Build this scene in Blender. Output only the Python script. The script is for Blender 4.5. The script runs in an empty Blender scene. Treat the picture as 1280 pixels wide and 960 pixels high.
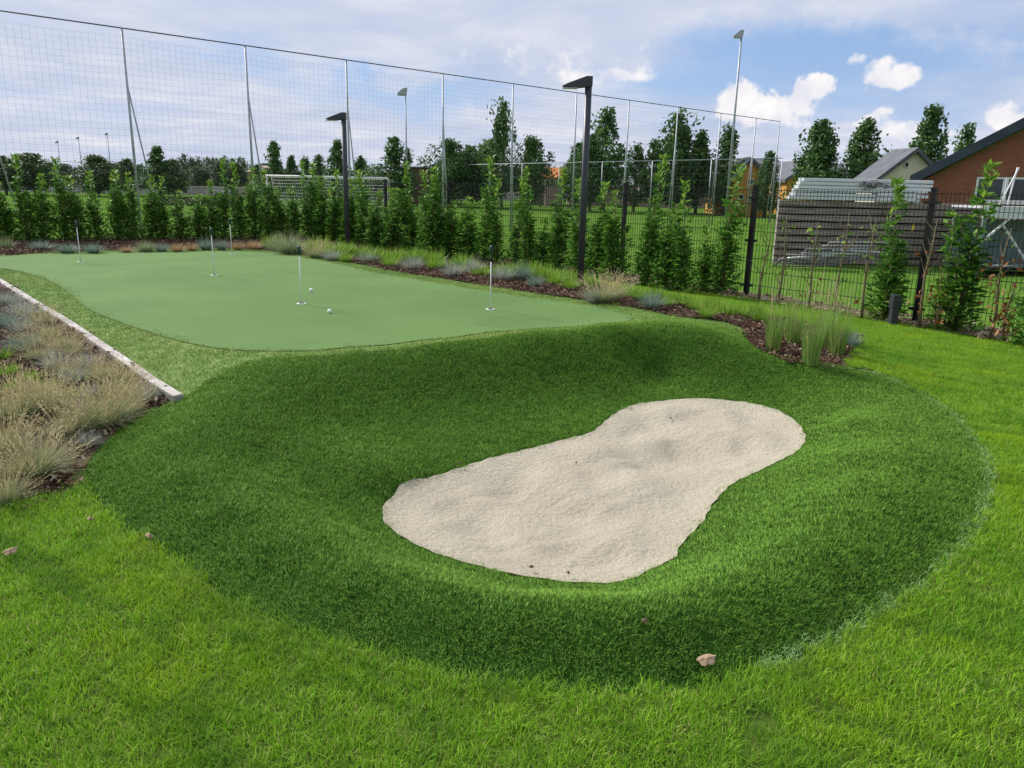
import bpy, math, random
import numpy as np
from mathutils import Vector, Matrix
ORD = ['first', 'second', 'third', 'fourth', 'fifth', 'sixth', 'seventh', 'eighth', 'ninth', 'tenth', 'eleventh']
random.seed(7); rng = np.random.default_rng(11)
sc = bpy.context.scene
C = sc.collection
R = math.radians

# ------------------------------------------------------------------ camera
EYE = 1.65; F = 967.0; PITCH = math.atan(248/967.0); ROLL = 0.021
cp, sp_ = math.cos(PITCH), math.sin(PITCH); cr, sr = math.cos(ROLL), math.sin(ROLL)
fwd = np.array([0, cp, -sp_]); r0 = np.array([1., 0, 0]); u0 = np.array([0, sp_, cp])
CR = r0*cr+u0*sr; CU = -r0*sr+u0*cr
def ray(px, py):
    return fwd*F+(px-640)*CR-(py-480)*CU
def P(px, py, z=0.0):                 # point of height z seen at that pixel of the photograph
    d = ray(px, py); t = (z-EYE)/d[2]
    return np.array([0, 0, EYE])+d*t
def D(px, py, dist):                  # point at forward distance dist
    d = ray(px, py); return np.array([0, 0, EYE])+d*(dist/d[1])
def X_at(px, dist, py=235): return D(px, py, dist)[0]
def Z_at(px, py, dist): return D(px, py, dist)[2]
cd = bpy.data.cameras.new('camera'); cam = bpy.data.objects.new('camera', cd); C.objects.link(cam)
M = Matrix(((CR[0], CU[0], -fwd[0], 0), (CR[1], CU[1], -fwd[1], 0), (CR[2], CU[2], -fwd[2], EYE), (0, 0, 0, 1)))
cam.matrix_world = M; cd.sensor_width = 36; cd.lens = 36*F/1280; cd.clip_start = .05; cd.clip_end = 3000
sc.camera = cam
sc.view_settings.view_transform = 'Standard'; sc.view_settings.look = 'None'
sc.view_settings.gamma = 1; sc.view_settings.use_curve_mapping = False
sc.view_settings.exposure = 0.25

# ------------------------------------------------------------------ sun
sd = bpy.data.lights.new('sun', 'SUN'); sd.energy = 4.8; sd.angle = R(11); sd.color = (1, .96, .9)
sun = bpy.data.objects.new('sun', sd); C.objects.link(sun)
SUN_EL, SUN_AZ = R(38), R(-50)        # azimuth clockwise from +Y
sv = Vector((math.sin(SUN_AZ)*math.cos(SUN_EL), math.cos(SUN_AZ)*math.cos(SUN_EL), math.sin(SUN_EL)))
sun.rotation_euler = sv.to_track_quat('Z', 'Y').to_euler()

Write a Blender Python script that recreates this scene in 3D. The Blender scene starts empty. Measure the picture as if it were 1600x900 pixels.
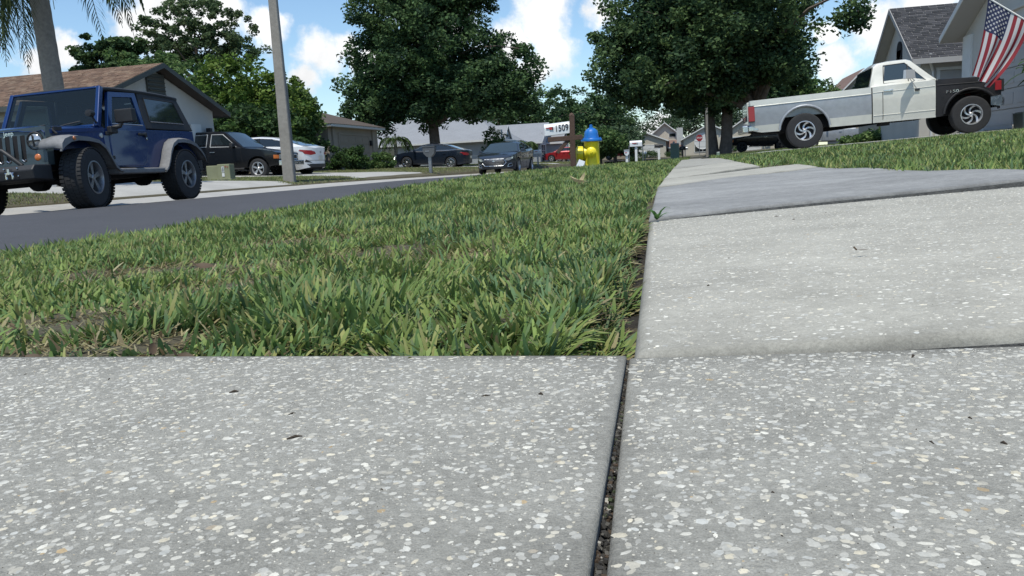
import bpy, math, random
import numpy as np
from math import sin, cos, tan, radians, pi, sqrt, atan2, hypot
from mathutils import Vector, Matrix, Euler

# ------------------------------------------------------------------ camera, sky, sun, exposure
SC = bpy.context.scene
COL = SC.collection
random.seed(7)
RNG = np.random.default_rng(7)
CAM_Z = .34
cam_d = bpy.data.cameras.new('camera')
cam_d.sensor_width = 36.0
cam_d.lens = 36.0 * 1250 / 1600
cam_d.clip_start = .02
cam_d.clip_end = 5000
cam = bpy.data.objects.new('camera', cam_d)
COL.objects.link(cam)
YAW, PITCH, ROLL = radians(12.93), radians(8.78), radians(3.0)
fw = Vector((-sin(YAW) * cos(PITCH), cos(YAW) * cos(PITCH), -sin(PITCH)))
r0 = Vector((cos(YAW), sin(YAW), 0))
u0 = r0.cross(fw)
rc = cos(ROLL) * r0 - sin(ROLL) * u0
uc = sin(ROLL) * r0 + cos(ROLL) * u0
cam.matrix_world = Matrix(((rc.x, uc.x, -fw.x, 0), (rc.y, uc.y, -fw.y, 0), (rc.z, uc.z, -fw.z, CAM_Z), (0, 0, 0, 1)))
SC.camera = cam
SC.view_settings.view_transform = 'Standard'
SC.view_settings.look = 'None'
SC.view_settings.exposure = 0.22
SC.view_settings.gamma = 1.0
try:
    SC.view_settings.use_curve_mapping = False
except Exception:
    pass
SC.cycles.max_bounces = 6
SC.cycles.transparent_max_bounces = 8
SC.cycles.use_denoising = True

SUN_DIR = Vector((-.02, -.36, .93)).normalized()          # towards the sun: near noon, a little behind the camera
sun_el = math.asin(SUN_DIR.z)
sun_az = atan2(SUN_DIR.x, SUN_DIR.y)                       # from +Y, clockwise
sd = bpy.data.lights.new('sun', 'SUN')
sd.energy = 3.7
sd.angle = radians(.6)
sd.color = (1.0, .965, .86)
so = bpy.data.objects.new('sun', sd)
so.rotation_euler = SUN_DIR.to_track_quat('Z', 'Y').to_euler()
COL.objects.link(so)

W = bpy.data.worlds.new('World')
SC.world = W
W.use_nodes = True
nt = W.node_tree
nt.nodes.clear()
N = nt.nodes.new
L = nt.links.new
w_out = N('ShaderNodeOutputWorld')
bg = N('ShaderNodeBackground')
bg.inputs['Strength'].default_value = .15
sky = N('ShaderNodeTexSky')
sky.sky_type = 'NISHITA'
sky.sun_disc = False
sky.sun_elevation = sun_el
sky.sun_rotation = sun_az
sky.air_density = 1.0
sky.dust_density = .25
sky.ozone_density = 1.1
tc = N('ShaderNodeTexCoord')


def wmath(op, a, b=None, clamp=False):
    n = N('ShaderNodeMath')
    n.operation = op
    n.use_clamp = clamp
    for i, v in enumerate((a, b)):
        if v is None:
            continue
        if isinstance(v, (int, float)):
            n.inputs[i].default_value = v
        else:
            L(v, n.inputs[i])
    return n.outputs[0]


def wnoise(scale, detail, rough, vec):
    n = N('ShaderNodeTexNoise')
    n.inputs['Scale'].default_value = scale
    n.inputs['Detail'].default_value = detail
    n.inputs['Roughness'].default_value = rough
    L(vec, n.inputs['Vector'])
    return n


nrm = N('ShaderNodeVectorMath')
nrm.operation = 'NORMALIZE'
L(tc.outputs['Generated'], nrm.inputs[0])
DIRV = nrm.outputs[0]
# cumulus clouds: soft lumps at fixed directions of the sky, broken up by fractal noise, with looser ones all round
CLOUDS = [(-0.555, 0.812, 0.18, 0.06), (-0.589, 0.791, 0.166, 0.029), (-0.524, 0.831, 0.187, 0.048), (-0.641, 0.754, 0.146, 0.023),
          (-0.664, 0.737, 0.129, 0.024), (-0.637, 0.762, 0.116, 0.018), (-0.47, 0.866, 0.171, 0.03), (-0.421, 0.896, 0.138, 0.035),
          (-0.39, 0.909, 0.148, 0.022), (-0.438, 0.892, 0.114, 0.026), (-0.167, 0.97, 0.175, 0.045), (-0.158, 0.978, 0.135, 0.034),
          (-0.186, 0.976, 0.111, 0.027), (-0.206, 0.967, 0.148, 0.031), (-0.1, 0.98, 0.174, 0.026),
          (0.163, 0.982, 0.095, 0.03), (0.2, 0.971, 0.129, 0.038), (0.247, 0.958, 0.143, 0.036), (0.149, 0.981, 0.128, 0.02),
          (-0.037, 0.999, 0.034, 0.023), (-0.277, 0.945, 0.173, 0.045), (-0.368, 0.921, 0.126, 0.03)]
wz = wnoise(26, 6, .6, DIRV)
off = N('ShaderNodeVectorMath')
off.operation = 'SUBTRACT'
L(wz.outputs['Color'], off.inputs[0])
off.inputs[1].default_value = (.5, .5, .5)
sc_ = N('ShaderNodeVectorMath')
sc_.operation = 'SCALE'
L(off.outputs[0], sc_.inputs[0])
sc_.inputs['Scale'].default_value = .045
add = N('ShaderNodeVectorMath')
add.operation = 'ADD'
L(DIRV, add.inputs[0])
L(sc_.outputs[0], add.inputs[1])
DW = add.outputs[0]
acc = None
for (cx, cy, cz, cr) in CLOUDS:
    d = N('ShaderNodeVectorMath')
    d.operation = 'DISTANCE'
    L(DW, d.inputs[0])
    d.inputs[1].default_value = (cx, cy, cz)
    m = wmath('SUBTRACT', 1.0, wmath('DIVIDE', d.outputs['Value'], cr * 1.12))
    acc = m if acc is None else wmath('MAXIMUM', acc, m)
big = wnoise(2.6, 5, .55, DIRV)
fine = wnoise(17, 7, .62, DIRV)
gen = wmath('MULTIPLY', wmath('SUBTRACT', big.outputs['Fac'], .57), 5.0)
fld = wmath('MAXIMUM', acc, wmath('SUBTRACT', gen, .25))
fld = wmath('ADD', fld, wmath('MULTIPLY', wmath('SUBTRACT', fine.outputs['Fac'], .5), 1.3))
cr = N('ShaderNodeMapRange')
cr.interpolation_type = 'SMOOTHSTEP'
L(fld, cr.inputs['Value'])
cr.inputs['From Min'].default_value = .06
cr.inputs['From Max'].default_value = .60
shade = N('ShaderNodeMapRange')
L(wnoise(11, 5, .6, DIRV).outputs['Fac'], shade.inputs['Value'])
shade.inputs['From Min'].default_value = .35
shade.inputs['From Max'].default_value = .65
shade.inputs['To Min'].default_value = 5.0
shade.inputs['To Max'].default_value = 6.8
ccol = N('ShaderNodeVectorMath')
ccol.operation = 'SCALE'
ccol.inputs[0].default_value = (.98, .99, 1.0)
L(shade.outputs[0], ccol.inputs['Scale'])
mixc = N('ShaderNodeMix')
mixc.data_type = 'RGBA'
L(cr.outputs[0], mixc.inputs[0])
tintn = N('ShaderNodeVectorMath')
tintn.operation = 'MULTIPLY'
L(sky.outputs[0], tintn.inputs[0])
tintn.inputs[1].default_value = (.74, .84, .90)
L(tintn.outputs[0], mixc.inputs[6])
L(ccol.outputs[0], mixc.inputs[7])
L(mixc.outputs[2], bg.inputs['Color'])
L(bg.outputs[0], w_out.inputs[0])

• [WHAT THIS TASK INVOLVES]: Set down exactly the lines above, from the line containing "Write a Blender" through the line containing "from mathutils import Vector, Matrix, Euler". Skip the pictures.

• [ANSWER TO THIS TASK]:
Write a Blender Python script that recreates this scene in 3D. The Blender scene starts empty. Measure the picture as if it were 1600x900 pixels.
import bpy, math, random
import numpy as np
from math import sin, cos, tan, radians, pi, sqrt, atan2, hypot
from mathutils import Vector, Matrix, Euler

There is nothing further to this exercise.